Nobody is big on producing oil from oil sands. It is a big, expensive, energy intensive, environmentally ugly process. But until we change our technology that's the future. I would say it is better to buy oil from Canada than to send it to the Middle East where a good portion of every dollar shipped there ends up in the hands of terrorists.

The US needs a "Manhatten Project" commitment to a new energy future. It needs a mix of nuclear, solar, wind, geo-thermal, hydro power generation while it weans itself from fossil fuel. This process will probably take the rest of this century.

You make a lot of good points about forestry. Logging can be done well or poorly. Forestry management needs to be done well and that includes logging and prescribed burns. The reason that big fires have swept the US is that for too long no wildfires were permitted. The "Smokey the Bear" types would allow even one small fire, so they got giant fires instead.
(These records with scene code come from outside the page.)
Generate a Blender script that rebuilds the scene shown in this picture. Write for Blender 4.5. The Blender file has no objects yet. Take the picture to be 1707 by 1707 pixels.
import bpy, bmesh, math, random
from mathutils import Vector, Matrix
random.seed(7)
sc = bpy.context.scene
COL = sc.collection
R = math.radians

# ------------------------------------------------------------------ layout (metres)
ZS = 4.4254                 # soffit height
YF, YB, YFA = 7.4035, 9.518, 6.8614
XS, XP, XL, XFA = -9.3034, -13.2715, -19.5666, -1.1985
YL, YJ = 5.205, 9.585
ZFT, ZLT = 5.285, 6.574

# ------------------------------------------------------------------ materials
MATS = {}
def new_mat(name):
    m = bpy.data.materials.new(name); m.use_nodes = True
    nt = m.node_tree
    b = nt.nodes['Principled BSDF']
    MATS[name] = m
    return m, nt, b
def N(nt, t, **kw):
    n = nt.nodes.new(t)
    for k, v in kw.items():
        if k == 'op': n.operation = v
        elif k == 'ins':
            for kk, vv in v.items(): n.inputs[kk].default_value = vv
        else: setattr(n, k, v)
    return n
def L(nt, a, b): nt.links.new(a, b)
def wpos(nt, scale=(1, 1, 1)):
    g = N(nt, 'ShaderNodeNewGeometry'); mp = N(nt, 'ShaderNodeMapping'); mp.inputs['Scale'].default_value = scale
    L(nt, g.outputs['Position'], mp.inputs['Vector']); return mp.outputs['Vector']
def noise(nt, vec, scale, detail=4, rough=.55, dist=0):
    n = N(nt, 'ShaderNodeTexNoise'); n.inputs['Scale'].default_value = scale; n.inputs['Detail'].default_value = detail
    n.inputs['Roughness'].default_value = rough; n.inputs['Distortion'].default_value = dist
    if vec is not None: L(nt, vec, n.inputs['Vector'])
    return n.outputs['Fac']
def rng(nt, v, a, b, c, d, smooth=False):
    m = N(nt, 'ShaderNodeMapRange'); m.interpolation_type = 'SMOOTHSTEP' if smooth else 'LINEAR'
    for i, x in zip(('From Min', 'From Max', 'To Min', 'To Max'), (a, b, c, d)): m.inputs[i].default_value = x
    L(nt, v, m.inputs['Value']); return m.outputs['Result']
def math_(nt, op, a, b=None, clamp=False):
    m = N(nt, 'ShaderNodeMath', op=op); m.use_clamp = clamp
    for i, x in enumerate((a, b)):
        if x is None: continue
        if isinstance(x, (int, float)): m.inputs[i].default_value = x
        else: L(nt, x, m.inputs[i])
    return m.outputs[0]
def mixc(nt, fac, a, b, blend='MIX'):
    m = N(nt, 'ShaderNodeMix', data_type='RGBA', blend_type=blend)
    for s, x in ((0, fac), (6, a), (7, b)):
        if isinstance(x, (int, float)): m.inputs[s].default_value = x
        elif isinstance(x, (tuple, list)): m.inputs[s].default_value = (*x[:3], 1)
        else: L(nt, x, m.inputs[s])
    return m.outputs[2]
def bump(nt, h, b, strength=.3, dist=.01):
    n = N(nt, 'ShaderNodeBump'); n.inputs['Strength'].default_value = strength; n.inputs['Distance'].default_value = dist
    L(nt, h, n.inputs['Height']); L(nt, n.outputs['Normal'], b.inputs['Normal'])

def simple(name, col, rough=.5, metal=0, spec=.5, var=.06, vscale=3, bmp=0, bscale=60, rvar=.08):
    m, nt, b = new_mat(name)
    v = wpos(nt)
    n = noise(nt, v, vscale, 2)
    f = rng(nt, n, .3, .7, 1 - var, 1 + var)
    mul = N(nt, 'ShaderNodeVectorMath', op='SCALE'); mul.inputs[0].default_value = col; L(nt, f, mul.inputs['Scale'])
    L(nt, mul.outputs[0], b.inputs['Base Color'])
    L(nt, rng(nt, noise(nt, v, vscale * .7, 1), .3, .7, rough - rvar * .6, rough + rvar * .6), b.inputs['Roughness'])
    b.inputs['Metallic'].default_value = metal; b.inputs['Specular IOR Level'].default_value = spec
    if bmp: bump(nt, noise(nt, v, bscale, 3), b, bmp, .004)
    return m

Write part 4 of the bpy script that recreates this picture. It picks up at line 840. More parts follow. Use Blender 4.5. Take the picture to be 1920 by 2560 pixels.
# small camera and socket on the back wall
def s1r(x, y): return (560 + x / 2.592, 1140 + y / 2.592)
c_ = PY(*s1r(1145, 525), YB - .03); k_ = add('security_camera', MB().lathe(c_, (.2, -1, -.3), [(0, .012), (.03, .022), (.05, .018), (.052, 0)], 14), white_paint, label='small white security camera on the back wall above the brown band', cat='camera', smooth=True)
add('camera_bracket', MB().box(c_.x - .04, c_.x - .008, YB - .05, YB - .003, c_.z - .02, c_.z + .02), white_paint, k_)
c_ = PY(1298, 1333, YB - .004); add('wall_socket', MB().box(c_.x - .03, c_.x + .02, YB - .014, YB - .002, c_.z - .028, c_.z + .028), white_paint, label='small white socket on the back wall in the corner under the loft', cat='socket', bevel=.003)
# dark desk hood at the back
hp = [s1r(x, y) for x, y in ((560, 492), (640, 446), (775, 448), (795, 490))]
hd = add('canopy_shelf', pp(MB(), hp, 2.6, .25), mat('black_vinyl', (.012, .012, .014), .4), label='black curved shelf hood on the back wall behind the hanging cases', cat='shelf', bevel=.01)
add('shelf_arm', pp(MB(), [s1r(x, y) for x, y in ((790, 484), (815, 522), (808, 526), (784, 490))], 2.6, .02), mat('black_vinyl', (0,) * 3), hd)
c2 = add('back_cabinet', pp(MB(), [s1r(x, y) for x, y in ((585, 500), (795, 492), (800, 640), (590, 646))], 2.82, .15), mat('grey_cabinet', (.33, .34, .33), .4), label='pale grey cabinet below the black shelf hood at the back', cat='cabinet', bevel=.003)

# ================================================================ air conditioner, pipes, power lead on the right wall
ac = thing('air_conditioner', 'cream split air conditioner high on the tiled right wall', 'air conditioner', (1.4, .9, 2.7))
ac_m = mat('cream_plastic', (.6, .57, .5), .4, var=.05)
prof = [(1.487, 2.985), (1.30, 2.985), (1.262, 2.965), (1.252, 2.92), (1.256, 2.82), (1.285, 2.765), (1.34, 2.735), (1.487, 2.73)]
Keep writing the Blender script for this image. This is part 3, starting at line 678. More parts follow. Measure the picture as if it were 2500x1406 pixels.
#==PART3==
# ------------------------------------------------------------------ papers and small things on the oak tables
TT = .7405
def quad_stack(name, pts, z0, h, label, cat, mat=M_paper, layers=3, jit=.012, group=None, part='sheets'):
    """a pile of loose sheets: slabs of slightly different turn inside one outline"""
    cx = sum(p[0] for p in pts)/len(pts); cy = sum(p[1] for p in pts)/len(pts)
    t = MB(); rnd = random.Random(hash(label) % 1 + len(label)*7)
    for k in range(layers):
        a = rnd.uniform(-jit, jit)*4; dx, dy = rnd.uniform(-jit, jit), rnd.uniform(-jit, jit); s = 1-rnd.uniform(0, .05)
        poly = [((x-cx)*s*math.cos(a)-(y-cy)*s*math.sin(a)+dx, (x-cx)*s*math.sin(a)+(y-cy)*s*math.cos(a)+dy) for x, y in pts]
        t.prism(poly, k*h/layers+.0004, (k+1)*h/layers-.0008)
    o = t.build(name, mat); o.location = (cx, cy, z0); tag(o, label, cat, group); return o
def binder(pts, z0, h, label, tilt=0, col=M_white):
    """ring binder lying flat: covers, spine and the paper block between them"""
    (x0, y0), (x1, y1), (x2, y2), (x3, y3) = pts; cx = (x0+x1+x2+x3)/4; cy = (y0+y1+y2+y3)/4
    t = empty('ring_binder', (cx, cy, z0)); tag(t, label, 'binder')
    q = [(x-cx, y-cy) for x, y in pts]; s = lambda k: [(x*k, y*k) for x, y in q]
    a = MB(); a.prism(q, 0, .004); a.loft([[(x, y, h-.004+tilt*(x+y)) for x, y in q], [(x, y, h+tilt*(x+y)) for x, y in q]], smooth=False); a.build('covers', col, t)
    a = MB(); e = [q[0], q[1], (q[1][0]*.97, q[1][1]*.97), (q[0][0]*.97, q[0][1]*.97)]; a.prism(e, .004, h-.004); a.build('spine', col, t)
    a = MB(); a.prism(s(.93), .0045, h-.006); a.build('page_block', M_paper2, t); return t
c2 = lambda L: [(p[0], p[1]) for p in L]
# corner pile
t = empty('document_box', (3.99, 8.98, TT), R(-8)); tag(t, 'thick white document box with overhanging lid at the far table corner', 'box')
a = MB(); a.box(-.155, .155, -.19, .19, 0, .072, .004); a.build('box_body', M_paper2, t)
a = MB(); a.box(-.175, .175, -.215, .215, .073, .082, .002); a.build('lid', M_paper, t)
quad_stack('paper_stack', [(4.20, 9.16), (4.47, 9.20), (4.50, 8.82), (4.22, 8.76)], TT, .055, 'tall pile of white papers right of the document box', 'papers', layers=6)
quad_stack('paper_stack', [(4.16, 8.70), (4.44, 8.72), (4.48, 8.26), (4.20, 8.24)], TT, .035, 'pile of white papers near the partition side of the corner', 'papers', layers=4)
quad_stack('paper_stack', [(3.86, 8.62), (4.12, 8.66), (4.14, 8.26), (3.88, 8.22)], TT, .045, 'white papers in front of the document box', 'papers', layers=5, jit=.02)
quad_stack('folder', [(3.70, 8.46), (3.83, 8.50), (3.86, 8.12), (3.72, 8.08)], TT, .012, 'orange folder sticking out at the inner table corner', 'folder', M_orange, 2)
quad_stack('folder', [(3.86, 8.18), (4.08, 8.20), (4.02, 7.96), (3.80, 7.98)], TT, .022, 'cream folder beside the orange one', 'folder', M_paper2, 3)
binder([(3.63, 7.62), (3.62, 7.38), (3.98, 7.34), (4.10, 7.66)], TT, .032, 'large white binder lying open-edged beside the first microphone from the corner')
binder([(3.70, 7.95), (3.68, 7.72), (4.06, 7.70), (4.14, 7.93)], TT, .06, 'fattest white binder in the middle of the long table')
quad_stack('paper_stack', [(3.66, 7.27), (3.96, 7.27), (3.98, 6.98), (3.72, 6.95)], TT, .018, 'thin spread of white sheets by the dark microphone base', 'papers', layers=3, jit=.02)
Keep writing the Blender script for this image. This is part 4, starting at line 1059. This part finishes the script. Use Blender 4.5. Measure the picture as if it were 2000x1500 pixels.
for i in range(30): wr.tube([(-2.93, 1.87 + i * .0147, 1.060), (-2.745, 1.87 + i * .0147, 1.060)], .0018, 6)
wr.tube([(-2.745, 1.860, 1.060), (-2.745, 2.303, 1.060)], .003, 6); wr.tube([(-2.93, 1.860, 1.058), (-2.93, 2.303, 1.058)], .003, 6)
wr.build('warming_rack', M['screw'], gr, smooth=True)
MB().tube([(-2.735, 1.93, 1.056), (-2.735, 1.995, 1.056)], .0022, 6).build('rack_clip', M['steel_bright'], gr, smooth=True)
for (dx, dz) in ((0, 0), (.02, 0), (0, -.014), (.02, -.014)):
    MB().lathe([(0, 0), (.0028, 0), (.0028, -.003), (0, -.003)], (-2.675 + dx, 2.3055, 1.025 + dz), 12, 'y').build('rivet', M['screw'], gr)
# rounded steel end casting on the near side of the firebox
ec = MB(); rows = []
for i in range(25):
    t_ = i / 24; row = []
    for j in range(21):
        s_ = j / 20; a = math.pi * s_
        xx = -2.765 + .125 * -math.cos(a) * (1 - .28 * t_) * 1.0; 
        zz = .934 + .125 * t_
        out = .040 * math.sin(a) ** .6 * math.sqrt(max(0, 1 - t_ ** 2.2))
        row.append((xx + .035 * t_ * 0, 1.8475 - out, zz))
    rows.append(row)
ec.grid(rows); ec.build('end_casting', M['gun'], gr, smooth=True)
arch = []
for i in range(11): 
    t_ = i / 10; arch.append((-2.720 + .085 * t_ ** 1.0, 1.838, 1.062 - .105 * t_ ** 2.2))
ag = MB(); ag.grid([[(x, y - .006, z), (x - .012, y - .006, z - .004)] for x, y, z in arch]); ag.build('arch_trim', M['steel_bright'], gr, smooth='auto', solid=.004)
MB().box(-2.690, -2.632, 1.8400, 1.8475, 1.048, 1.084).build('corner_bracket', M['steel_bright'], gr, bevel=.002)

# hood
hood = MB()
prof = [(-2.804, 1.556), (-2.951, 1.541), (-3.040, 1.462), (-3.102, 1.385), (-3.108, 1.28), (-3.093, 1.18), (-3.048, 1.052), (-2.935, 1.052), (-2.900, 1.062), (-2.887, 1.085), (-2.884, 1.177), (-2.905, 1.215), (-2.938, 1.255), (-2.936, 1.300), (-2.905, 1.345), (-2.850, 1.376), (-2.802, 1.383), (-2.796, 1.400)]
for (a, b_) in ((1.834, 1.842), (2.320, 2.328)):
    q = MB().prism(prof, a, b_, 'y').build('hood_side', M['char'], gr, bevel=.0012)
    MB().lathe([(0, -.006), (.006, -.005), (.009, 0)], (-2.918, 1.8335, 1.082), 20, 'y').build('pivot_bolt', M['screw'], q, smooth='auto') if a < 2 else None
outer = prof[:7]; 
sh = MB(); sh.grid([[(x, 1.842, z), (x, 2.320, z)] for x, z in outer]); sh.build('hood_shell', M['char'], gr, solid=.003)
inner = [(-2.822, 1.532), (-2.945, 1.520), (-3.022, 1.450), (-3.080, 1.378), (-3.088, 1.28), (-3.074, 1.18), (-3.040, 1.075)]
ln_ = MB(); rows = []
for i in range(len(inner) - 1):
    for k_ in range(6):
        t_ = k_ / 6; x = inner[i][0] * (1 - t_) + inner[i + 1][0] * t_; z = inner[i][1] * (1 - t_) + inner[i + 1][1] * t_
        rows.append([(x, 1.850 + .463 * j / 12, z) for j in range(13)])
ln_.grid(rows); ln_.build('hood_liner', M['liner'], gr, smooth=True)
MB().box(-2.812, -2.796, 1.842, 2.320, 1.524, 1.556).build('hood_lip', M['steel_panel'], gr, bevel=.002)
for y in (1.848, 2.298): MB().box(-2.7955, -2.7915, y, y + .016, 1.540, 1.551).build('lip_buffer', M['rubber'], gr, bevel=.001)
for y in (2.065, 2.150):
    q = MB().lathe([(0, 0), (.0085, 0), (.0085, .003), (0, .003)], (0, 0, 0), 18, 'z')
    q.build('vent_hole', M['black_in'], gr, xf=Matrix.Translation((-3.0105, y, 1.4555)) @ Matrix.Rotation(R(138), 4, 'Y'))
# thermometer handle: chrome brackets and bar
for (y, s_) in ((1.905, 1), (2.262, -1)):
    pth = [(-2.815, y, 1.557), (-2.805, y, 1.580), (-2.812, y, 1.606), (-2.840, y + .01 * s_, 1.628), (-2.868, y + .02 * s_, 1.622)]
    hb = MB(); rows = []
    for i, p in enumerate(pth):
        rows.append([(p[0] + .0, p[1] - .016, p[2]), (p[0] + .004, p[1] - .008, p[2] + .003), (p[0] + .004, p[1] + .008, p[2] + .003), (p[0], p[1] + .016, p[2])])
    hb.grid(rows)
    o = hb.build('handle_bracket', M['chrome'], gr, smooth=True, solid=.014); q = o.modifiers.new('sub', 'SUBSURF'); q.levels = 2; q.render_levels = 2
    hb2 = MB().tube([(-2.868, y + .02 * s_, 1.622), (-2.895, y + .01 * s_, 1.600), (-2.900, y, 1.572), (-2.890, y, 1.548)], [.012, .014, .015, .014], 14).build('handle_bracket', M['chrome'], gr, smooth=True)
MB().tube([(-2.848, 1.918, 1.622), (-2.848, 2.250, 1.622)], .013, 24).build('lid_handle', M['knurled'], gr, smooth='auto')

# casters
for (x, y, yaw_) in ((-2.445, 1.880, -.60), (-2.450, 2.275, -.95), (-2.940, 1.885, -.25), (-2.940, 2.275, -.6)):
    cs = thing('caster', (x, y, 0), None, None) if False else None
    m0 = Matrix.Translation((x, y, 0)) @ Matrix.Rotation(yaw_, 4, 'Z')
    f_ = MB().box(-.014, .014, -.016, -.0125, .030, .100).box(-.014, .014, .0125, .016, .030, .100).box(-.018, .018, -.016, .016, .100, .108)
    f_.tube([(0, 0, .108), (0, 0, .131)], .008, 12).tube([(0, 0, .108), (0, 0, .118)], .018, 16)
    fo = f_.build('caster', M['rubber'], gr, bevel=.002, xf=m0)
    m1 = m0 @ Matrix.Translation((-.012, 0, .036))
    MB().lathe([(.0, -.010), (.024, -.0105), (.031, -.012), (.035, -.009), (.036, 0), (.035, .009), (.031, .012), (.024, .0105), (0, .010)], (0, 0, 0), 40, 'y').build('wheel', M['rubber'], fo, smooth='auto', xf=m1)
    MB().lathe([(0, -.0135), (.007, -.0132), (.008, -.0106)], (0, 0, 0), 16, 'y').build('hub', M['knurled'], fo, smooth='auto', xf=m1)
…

The tragedy in British Columbia is that our government was slow to react to a mountain pine beetle infestation and it has consumed 16 million hectares (see here). According to Wikipedia the US infestation is 8,100 sq. km. But that is only one-twentieth of the infested area in British Columbia. This makes fights over logging practices and "old growth" logging pale in consideration. But while the environmentalists got lots of publicity over their worries about logging practices, nobody was out getting publicity for better forestry management practices, especially pre-emptive felling of vast swaths of trees to limit the infestation. As a consequence, huge, huge areas are now just denuded trunks of dead trees.

Life is complicated and ten second sound bytes will never be up to the task of explaining the complexity or properly mobilizing the right resources or deploying them properly.